In the last two decades, Shanghai has seen a striking Jewish revival as Jewish émigrés—a majority of them American and French expats—began arriving here. The Greenbergs, in Shanghai since 1998, have been a vital force in the city’s Jewish renaissance, working hard to create a positive experience for its 1500 Jewish residents and thousands of visiting tourists and businessmen. They have since expanded to accommodate the growing demands, with additional Chabad representatives now serving Chabad of Pudong, and another couple serving the French Jewish community.

Today Shanghai has its own Jewish day school, mikvah, and a kosher restaurant. A major player on the international scene, the city now boasts one of the world’s fastest growing major economies, and its Jewish community has grown with it in leaps and bounds. Estimates currently put the local Jewish community’s population increase at 30% annually. 

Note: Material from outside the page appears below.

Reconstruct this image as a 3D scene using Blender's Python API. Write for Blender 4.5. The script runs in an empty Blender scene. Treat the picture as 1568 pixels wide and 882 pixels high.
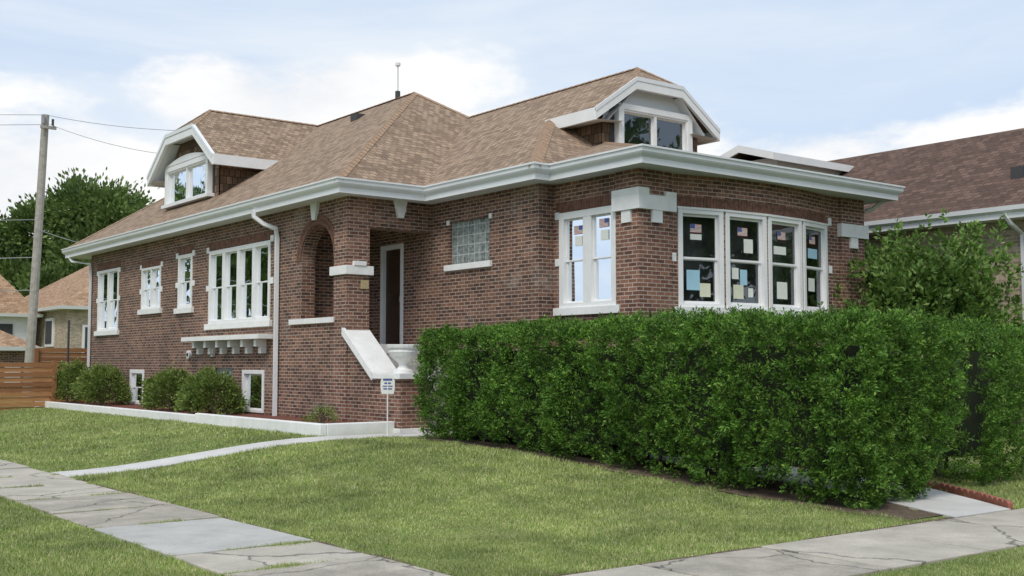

Sarah Alvesky is working with a diverse population and trying to create a warm, welcoming atmosphere—something she learned to do as a child. As the daughter of Chabad emissaries in Vienna, Austria, Sara “encountered many different people from very diverse backgrounds,” she says.

“In the three weeks that we’ve been in China, I’ve found those childhood experiences have been immensely helpful in welcoming the people passing through the Jewish center.”

Hopefully, she says, Jewish visitors will take away a good Jewish experience from their time in Shanghai, “and it will enhance their visit to China overall.”